Retype, exactly as written, every line from the one containing "The Blender Python" down to the one containing "cabinet(-1.044, -.598, 'white", including both, and nothing else.

-------

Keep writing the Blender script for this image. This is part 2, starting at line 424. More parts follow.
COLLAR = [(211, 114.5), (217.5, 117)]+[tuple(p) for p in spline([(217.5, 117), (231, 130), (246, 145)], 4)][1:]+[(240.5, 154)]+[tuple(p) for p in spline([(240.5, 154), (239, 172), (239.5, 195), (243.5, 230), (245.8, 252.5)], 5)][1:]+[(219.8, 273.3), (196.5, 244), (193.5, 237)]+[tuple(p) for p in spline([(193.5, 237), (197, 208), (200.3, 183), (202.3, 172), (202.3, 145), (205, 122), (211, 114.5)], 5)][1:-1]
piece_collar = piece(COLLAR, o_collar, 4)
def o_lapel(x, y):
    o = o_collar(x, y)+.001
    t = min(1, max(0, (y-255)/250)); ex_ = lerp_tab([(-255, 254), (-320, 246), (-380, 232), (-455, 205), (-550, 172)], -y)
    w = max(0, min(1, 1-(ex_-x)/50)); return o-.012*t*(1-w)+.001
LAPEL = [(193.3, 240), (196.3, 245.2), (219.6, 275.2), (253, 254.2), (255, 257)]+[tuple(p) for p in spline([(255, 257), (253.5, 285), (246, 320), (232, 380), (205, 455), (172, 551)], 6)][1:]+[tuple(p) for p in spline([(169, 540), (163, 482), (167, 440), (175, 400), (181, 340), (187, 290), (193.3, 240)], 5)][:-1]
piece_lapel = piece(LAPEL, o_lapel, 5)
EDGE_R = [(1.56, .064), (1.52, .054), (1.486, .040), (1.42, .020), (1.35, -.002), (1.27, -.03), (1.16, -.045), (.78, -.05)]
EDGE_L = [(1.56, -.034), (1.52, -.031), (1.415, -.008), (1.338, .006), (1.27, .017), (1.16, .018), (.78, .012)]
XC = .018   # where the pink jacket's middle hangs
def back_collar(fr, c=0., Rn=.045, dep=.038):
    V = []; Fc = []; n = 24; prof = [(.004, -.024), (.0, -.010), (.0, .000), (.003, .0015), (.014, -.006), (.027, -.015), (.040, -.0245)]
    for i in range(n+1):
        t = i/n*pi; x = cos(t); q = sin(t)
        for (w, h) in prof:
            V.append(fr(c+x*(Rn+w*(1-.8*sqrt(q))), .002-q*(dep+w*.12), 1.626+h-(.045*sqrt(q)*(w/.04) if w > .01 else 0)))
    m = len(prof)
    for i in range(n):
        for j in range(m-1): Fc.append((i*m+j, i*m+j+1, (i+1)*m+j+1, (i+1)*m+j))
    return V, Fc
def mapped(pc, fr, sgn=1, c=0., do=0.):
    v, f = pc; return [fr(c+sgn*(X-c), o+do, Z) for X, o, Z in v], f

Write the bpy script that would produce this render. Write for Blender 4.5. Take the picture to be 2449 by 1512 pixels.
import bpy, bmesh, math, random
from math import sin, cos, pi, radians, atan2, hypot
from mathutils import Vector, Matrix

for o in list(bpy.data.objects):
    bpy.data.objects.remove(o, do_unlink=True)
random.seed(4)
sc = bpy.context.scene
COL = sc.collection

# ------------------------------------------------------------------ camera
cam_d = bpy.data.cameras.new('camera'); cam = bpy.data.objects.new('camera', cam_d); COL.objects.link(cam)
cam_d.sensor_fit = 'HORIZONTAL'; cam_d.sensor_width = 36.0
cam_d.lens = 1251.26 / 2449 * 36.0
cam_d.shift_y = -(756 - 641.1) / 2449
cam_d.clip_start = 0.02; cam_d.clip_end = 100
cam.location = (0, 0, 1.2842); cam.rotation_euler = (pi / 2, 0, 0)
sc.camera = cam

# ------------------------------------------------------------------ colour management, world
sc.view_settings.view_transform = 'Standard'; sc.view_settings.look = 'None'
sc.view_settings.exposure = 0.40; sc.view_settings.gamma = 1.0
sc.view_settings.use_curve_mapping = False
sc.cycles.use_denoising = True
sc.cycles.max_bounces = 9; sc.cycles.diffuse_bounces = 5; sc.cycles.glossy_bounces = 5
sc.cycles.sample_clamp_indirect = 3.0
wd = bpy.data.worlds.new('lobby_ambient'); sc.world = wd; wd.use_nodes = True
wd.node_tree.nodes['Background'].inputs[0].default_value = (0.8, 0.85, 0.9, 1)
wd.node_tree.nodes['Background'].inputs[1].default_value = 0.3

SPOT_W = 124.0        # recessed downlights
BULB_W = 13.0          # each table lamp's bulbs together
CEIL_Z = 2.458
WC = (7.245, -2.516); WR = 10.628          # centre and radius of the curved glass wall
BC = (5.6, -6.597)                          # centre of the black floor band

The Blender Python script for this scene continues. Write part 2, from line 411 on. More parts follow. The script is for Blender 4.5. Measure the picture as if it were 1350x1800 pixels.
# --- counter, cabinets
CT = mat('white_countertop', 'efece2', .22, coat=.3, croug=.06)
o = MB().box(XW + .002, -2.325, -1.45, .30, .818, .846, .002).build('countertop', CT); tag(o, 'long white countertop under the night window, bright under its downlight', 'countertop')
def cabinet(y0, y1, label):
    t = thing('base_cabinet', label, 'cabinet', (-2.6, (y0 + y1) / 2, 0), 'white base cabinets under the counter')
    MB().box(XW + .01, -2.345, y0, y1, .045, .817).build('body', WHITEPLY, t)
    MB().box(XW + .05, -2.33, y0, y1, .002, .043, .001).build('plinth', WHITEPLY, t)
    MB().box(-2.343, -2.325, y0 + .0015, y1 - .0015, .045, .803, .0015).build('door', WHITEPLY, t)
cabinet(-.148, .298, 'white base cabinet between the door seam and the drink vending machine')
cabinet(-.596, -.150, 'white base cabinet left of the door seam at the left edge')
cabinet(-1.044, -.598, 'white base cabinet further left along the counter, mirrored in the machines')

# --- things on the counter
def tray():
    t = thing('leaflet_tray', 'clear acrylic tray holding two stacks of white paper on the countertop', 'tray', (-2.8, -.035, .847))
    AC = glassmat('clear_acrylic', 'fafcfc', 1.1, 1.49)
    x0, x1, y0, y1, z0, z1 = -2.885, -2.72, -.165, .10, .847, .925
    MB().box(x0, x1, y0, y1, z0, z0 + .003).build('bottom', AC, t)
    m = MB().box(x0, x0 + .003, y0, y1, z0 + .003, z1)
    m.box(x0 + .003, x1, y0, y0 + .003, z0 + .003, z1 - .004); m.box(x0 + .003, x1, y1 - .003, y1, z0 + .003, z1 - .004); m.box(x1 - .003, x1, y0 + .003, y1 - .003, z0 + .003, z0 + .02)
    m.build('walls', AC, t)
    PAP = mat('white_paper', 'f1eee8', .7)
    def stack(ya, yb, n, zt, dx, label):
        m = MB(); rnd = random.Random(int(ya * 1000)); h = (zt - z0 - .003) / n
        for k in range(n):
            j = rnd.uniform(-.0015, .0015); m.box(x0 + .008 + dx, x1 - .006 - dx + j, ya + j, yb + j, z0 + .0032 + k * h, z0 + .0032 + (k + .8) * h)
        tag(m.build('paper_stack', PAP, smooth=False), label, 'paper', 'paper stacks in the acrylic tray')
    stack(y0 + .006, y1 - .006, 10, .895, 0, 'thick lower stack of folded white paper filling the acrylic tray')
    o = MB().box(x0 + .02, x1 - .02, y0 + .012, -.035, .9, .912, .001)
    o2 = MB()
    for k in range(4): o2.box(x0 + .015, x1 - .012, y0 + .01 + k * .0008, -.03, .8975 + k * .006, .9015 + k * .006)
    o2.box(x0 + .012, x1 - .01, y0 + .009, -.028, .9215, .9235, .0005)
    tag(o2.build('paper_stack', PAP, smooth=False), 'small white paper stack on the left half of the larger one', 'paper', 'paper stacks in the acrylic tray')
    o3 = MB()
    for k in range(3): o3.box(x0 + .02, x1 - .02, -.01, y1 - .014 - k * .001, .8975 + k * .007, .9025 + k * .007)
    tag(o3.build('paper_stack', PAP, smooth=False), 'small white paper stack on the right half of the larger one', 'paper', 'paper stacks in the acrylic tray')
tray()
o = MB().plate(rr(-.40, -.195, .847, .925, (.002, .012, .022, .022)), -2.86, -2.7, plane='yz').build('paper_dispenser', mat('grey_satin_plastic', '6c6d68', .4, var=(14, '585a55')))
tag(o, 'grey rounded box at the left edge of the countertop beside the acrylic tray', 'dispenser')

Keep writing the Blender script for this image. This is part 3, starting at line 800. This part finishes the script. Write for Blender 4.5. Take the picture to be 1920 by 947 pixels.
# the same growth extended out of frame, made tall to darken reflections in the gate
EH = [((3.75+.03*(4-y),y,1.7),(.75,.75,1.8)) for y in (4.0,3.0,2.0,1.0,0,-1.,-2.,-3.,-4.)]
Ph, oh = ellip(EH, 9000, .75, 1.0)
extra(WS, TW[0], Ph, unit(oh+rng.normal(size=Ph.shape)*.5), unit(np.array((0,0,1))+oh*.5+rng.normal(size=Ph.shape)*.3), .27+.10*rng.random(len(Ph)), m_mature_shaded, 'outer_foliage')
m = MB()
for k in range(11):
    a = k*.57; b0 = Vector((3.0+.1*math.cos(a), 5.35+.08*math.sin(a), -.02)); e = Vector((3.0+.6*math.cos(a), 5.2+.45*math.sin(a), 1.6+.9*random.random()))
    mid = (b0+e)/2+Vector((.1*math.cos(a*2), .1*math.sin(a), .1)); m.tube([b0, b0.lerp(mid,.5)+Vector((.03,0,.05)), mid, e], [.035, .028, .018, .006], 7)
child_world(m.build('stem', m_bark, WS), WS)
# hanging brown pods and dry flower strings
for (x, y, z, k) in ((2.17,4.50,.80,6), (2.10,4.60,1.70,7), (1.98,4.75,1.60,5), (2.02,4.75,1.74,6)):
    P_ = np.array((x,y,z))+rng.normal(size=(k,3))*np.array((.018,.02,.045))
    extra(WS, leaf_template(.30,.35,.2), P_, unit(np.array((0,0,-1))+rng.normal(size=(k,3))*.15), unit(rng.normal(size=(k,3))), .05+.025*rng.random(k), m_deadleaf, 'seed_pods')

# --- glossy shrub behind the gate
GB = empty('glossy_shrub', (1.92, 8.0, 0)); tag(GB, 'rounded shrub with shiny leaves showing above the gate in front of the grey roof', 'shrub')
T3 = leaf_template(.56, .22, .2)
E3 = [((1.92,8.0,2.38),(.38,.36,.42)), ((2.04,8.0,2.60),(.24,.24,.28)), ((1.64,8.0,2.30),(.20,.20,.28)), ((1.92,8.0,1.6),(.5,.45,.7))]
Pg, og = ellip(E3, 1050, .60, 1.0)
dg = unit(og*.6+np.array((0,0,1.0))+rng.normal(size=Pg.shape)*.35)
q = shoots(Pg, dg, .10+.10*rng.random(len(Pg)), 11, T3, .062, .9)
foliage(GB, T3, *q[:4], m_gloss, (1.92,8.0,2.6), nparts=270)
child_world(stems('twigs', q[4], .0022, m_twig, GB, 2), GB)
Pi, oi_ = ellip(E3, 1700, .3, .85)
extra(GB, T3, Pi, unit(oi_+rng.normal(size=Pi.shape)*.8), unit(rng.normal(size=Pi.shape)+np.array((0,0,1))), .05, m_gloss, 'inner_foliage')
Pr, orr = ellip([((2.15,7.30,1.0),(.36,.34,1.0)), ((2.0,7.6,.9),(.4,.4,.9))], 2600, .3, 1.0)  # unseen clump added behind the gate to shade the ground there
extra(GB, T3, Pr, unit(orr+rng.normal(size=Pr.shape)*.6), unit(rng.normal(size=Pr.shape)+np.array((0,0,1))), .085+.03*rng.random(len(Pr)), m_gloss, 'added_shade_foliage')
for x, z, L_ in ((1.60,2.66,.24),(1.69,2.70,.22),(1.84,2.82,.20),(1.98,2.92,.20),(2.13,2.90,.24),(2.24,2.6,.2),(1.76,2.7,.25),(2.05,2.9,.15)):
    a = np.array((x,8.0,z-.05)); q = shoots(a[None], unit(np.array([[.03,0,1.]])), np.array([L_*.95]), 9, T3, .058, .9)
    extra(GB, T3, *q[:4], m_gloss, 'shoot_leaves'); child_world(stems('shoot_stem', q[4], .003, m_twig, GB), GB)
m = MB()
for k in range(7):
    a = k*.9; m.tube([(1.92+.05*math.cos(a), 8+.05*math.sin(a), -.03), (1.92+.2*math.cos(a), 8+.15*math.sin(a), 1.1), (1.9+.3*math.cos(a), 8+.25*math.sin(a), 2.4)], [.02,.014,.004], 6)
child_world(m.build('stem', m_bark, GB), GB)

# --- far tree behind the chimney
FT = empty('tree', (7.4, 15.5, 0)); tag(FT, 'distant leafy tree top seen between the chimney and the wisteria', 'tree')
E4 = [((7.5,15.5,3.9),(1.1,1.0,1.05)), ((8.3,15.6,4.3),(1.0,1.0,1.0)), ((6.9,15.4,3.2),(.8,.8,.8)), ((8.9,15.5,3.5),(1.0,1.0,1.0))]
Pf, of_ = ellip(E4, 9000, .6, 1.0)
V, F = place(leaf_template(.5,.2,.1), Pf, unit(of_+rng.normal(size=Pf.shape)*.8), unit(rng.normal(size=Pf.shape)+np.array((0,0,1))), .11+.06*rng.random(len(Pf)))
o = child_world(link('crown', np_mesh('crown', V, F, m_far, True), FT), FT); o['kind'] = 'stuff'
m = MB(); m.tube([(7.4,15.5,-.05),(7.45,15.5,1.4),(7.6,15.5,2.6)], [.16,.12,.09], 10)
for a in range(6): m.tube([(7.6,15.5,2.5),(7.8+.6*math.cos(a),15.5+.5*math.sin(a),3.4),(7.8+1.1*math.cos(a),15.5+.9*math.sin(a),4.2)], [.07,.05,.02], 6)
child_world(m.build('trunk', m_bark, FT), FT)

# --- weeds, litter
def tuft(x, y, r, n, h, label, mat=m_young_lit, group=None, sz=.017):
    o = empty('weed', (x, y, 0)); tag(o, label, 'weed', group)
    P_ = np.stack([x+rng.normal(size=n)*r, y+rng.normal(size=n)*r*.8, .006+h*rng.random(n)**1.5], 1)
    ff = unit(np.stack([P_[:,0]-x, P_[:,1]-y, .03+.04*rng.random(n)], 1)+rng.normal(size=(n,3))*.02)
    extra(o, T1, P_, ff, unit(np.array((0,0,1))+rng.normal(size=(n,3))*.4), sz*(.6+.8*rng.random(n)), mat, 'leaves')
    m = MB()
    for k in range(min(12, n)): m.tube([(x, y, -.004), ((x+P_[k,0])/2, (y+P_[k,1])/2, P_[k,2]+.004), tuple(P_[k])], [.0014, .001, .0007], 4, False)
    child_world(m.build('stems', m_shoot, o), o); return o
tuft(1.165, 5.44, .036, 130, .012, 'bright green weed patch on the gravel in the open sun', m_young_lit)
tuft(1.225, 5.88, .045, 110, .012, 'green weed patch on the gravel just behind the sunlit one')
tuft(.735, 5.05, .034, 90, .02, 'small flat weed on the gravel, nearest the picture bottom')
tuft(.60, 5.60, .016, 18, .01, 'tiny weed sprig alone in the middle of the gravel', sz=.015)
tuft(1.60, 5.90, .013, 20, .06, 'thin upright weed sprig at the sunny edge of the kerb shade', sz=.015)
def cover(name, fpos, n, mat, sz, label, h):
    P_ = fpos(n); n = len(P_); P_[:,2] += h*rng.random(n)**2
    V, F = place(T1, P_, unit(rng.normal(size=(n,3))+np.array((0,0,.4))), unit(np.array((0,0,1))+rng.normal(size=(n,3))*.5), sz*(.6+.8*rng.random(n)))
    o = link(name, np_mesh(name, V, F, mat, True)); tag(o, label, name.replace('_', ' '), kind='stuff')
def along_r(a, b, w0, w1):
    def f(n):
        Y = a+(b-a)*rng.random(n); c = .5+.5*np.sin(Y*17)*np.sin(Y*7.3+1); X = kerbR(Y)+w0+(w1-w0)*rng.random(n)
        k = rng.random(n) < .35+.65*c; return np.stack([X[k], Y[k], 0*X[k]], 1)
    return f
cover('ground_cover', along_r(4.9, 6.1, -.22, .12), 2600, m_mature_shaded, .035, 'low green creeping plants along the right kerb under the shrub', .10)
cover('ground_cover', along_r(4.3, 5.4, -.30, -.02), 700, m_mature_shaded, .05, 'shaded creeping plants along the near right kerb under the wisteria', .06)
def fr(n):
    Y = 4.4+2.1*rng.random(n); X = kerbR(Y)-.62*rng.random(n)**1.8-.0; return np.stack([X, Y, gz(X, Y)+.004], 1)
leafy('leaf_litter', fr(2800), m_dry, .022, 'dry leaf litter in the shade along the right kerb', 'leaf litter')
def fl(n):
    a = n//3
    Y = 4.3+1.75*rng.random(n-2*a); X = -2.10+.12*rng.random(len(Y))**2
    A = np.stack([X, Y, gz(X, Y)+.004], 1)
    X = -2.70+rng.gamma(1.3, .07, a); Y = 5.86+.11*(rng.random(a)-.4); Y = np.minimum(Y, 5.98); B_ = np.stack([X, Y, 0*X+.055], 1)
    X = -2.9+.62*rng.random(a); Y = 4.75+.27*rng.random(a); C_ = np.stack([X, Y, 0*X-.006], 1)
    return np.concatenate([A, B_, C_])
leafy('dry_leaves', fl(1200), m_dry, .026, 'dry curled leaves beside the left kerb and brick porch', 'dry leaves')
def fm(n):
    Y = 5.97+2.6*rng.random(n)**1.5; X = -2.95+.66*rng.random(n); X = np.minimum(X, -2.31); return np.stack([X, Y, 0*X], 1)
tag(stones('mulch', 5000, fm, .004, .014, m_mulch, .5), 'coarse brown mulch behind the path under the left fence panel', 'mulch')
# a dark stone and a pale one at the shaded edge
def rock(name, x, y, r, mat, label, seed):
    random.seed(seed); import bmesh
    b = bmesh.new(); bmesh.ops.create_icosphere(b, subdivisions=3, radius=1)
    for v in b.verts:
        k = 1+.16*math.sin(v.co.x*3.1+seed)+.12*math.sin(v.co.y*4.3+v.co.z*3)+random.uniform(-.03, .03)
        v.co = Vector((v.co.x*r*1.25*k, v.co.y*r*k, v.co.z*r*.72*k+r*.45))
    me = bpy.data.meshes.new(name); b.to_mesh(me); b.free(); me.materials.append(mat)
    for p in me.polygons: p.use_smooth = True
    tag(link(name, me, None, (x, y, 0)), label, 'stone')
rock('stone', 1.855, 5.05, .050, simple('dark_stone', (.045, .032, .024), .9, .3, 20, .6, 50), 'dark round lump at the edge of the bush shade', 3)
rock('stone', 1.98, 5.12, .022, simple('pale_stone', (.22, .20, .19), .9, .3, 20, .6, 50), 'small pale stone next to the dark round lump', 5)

-------

Output of the task ::
The Blender Python script for this scene continues. Write part 2, from line 411 on. More parts follow. The script is for Blender 4.5. Measure the picture as if it were 1350x1800 pixels.
# --- counter, cabinets
CT = mat('white_countertop', 'efece2', .22, coat=.3, croug=.06)
o = MB().box(XW + .002, -2.325, -1.45, .30, .818, .846, .002).build('countertop', CT); tag(o, 'long white countertop under the night window, bright under its downlight', 'countertop')
def cabinet(y0, y1, label):
    t = thing('base_cabinet', label, 'cabinet', (-2.6, (y0 + y1) / 2, 0), 'white base cabinets under the counter')
    MB().box(XW + .01, -2.345, y0, y1, .045, .817).build('body', WHITEPLY, t)
    MB().box(XW + .05, -2.33, y0, y1, .002, .043, .001).build('plinth', WHITEPLY, t)
    MB().box(-2.343, -2.325, y0 + .0015, y1 - .0015, .045, .803, .0015).build('door', WHITEPLY, t)
cabinet(-.148, .298, 'white base cabinet between the door seam and the drink vending machine')
cabinet(-.596, -.150, 'white base cabinet left of the door seam at the left edge')
cabinet(-1.044, -.598, 'white base cabinet further left along the counter, mirrored in the machines')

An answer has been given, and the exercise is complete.